Despite all extensions, there is a hard deadline for states to require compliant REAL IDs: Oct. 1, 2020.

"There are no anticipated changes to the enforcement schedule, and we are tracking that by 2020, 15 years after this act has been passed, that DHS will require that all states are compliant with Real ID as per federal law," DHS spokeswoman Justine Whelan said, according to The Washington Post.

“It is a critically important 9/11 Commission recommendation that others have been willing to ignore, but I will not,” John Kelly, President Donald Trump’s former homeland security secretary and current chief of staff, said in June. “I will ensure it is implemented on schedule -- with no extension -- for states that are not taking it seriously.”

Those who live in one of the states that do not have TSA-compliant IDs may want to consider ordering a passport sooner rather than later. It generally takes four to six weeks to process passport orders, according to the Department of State.

Read more here and here.

There have been lots of confusion over deadlines and who really needs a real ID anyway.

South Carolina DMV spokeswoman Lauren Phillips said real ID is optional in South Carolina.
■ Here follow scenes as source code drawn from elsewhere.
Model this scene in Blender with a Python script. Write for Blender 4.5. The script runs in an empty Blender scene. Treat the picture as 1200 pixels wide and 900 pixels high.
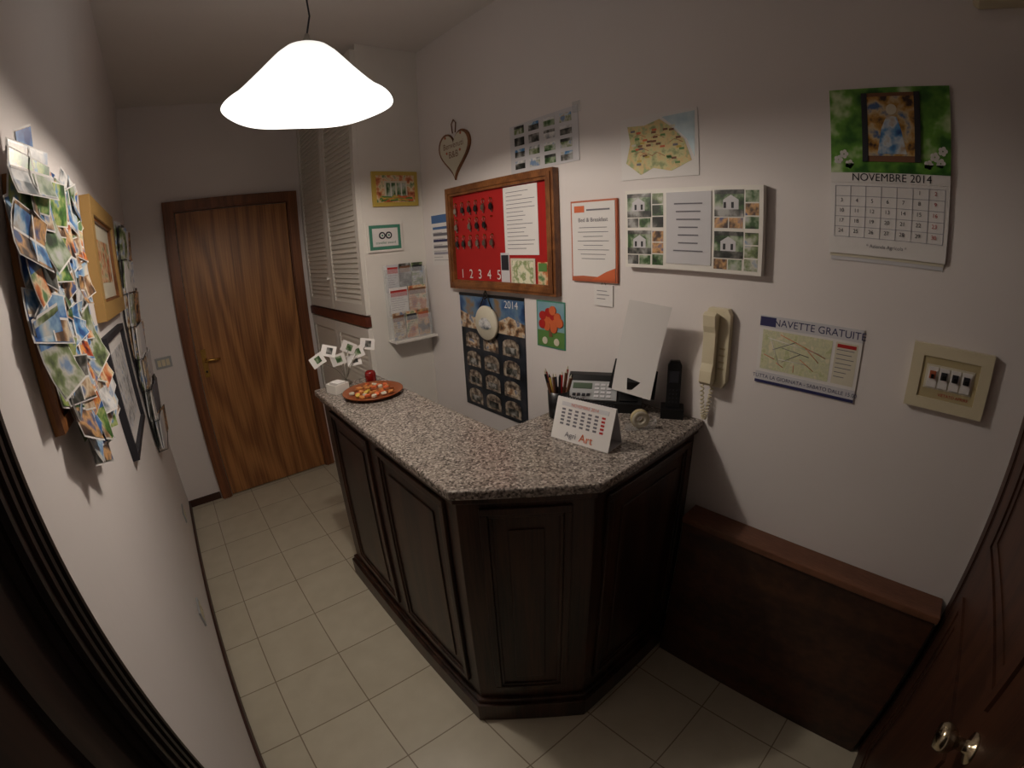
import bpy, bmesh, math, random
from mathutils import Vector, Matrix
random.seed(7)
XR,D,H,YN=1.656,3.446,2.816,-0.33
XC,DC=1.252,2.353
sc=bpy.context.scene
try: sc.view_settings.view_transform='Standard'
except Exception: pass
# ------------------------------------------------------------ materials
def S(r,g,b):
    f=lambda c:(c/255/12.92 if c/255<=.04045 else ((c/255+.055)/1.055)**2.4)
    return (f(r),f(g),f(b),1)
def newmat(name):
    m=bpy.data.materials.new(name);m.use_nodes=True
    return m,m.node_tree,m.node_tree.nodes['Principled BSDF']
def plain(name,col,rough=.6,metal=0,noise=0.04,**kw):
    m,nt,b=newmat(name)
    b.inputs['Roughness'].default_value=rough;b.inputs['Metallic'].default_value=metal
    tc=nt.nodes.new('ShaderNodeTexCoord');n=nt.nodes.new('ShaderNodeTexNoise');n.inputs['Scale'].default_value=8
    mx=nt.nodes.new('ShaderNodeMix');mx.data_type='RGBA'
    nt.links.new(tc.outputs['Object'],n.inputs['Vector']);nt.links.new(n.outputs['Fac'],mx.inputs[0])
    mx.inputs[6].default_value=tuple(c*(1-noise) for c in col[:3])+(1,)
    mx.inputs[7].default_value=tuple(min(1,c*(1+noise)) for c in col[:3])+(1,)
    nt.links.new(mx.outputs[2],b.inputs['Base Color'])
    for k,v in kw.items(): b.inputs[k.replace('_',' ')].default_value=v
    return m
def ramp(nt,stops,interp='LINEAR'):
    r=nt.nodes.new('ShaderNodeValToRGB');r.color_ramp.interpolation=interp
    el=r.color_ramp.elements
    el[0].position=stops[0][0];el[0].color=stops[0][1];el[1].position=stops[-1][0];el[1].color=stops[-1][1]
    for p,c in stops[1:-1]:
        e=el.new(p);e.color=c
    return r
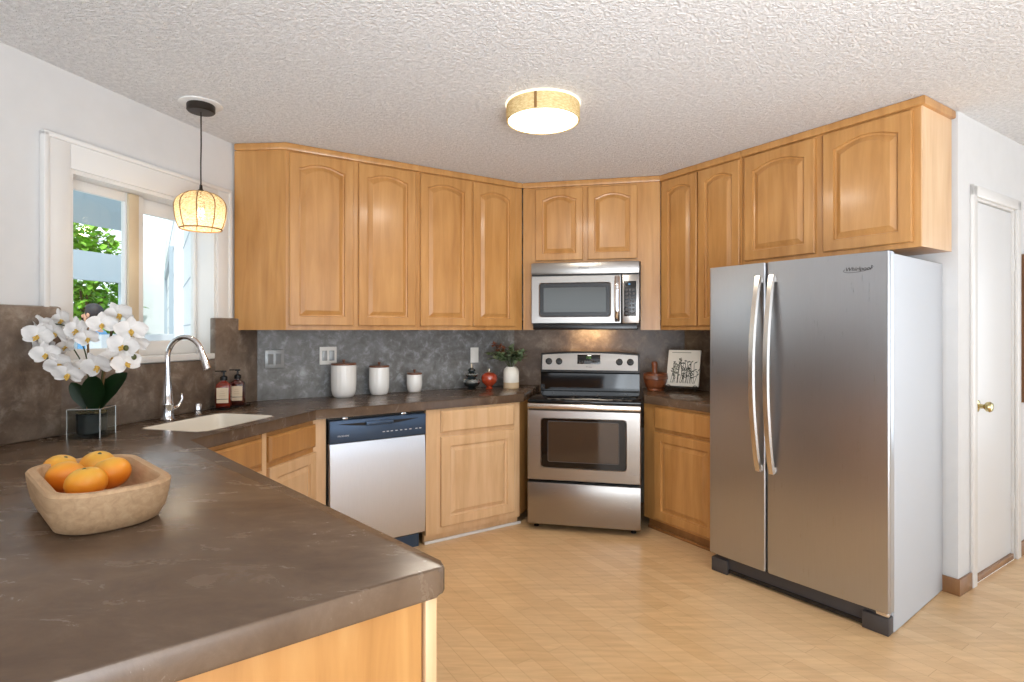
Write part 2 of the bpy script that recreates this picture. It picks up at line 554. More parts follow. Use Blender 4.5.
def slab_front(x0, x1, z0, z1, y0=-0.02, th=0.02):
    """Drawer front with a small edge moulding."""
    bm = bmesh.new()
    L = lambda d, y: [(x0 + d, y, z0 + d), (x1 - d, y, z0 + d), (x1 - d, y, z1 - d), (x0 + d, y, z1 - d)]
    loft(bm, [L(0, y0 + th), L(0, y0 + 0.009), L(0.006, y0 + 0.005), L(0.012, y0)])
    return bm


# ------------------------------------------------------------------ the setting
ZC = 2.50
KX = dict(lb=W('B', 0.532, 3.87), )
A_, B_ = W('L', 0, 2.487), None


def cross(w1, n1, w2, n2):
    a, b = math.radians(ANG[w1]), math.radians(ANG[w2])
    D = -math.sin(a) * math.cos(b) + math.cos(a) * math.sin(b)
    return Vector(((n1 * math.cos(b) - n2 * math.cos(a)) / D, (-math.sin(a) * n2 + math.sin(b) * n1) / D, 0))


NL, NB, NR, NT_ = 2.487, 3.87, 4.52, 3.49
NH = 1.155                                              # hall wall, in the B frame
cLB, cBR, cRT = cross('L', NL, 'B', NB), cross('B', NB, 'R', NR), cross('R', NR, 'T', NT_)
cTH = cross('T', NT_, 'B', NH)                          # outside corner beside the fridge
hall_end = W('B', 6.5, NH); rear_right = W('B', 6.5, -3.5); rear_left = W('B', -3.0, -3.5)
sL_end = -1.05
left_end = W('L', sL_end, NL); side_top = Vector(left_end)
t_ = conv(left_end, 'B')
room = [left_end, cLB, cBR, cRT, cTH, hall_end, rear_right, rear_left, W('B', -3.0, t_[1])]


def flat(pts, z0, z1):
    bm = bmesh.new(); prism(bm, [(p[0], p[1]) for p in pts], z0, z1); return bm


def struct(o, label=None):
    o['kind'] = 'structure'
    if label: o['label'] = label
    return o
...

"If you feel like you will not be boarding a commercial flight, or visiting a federal facility, or going to a military installation, you do not need to do anything different with your driver's license," Phillips said.

You can also use a passport to fly, but in South Carolina, TSA will require one or the other by Oct. 10, 2018.

Phillips said most people will probably find it more convenient to get real ID rather than pay much more for a passport, or carry one around.

Phillips said you can bring your needed documents into any DMV branch now, and that could speed up the process once the new IDs become available.

"If you do that, it puts you in a better position to potentially be able to order your real ID driver's license online in 2018," Phillips said.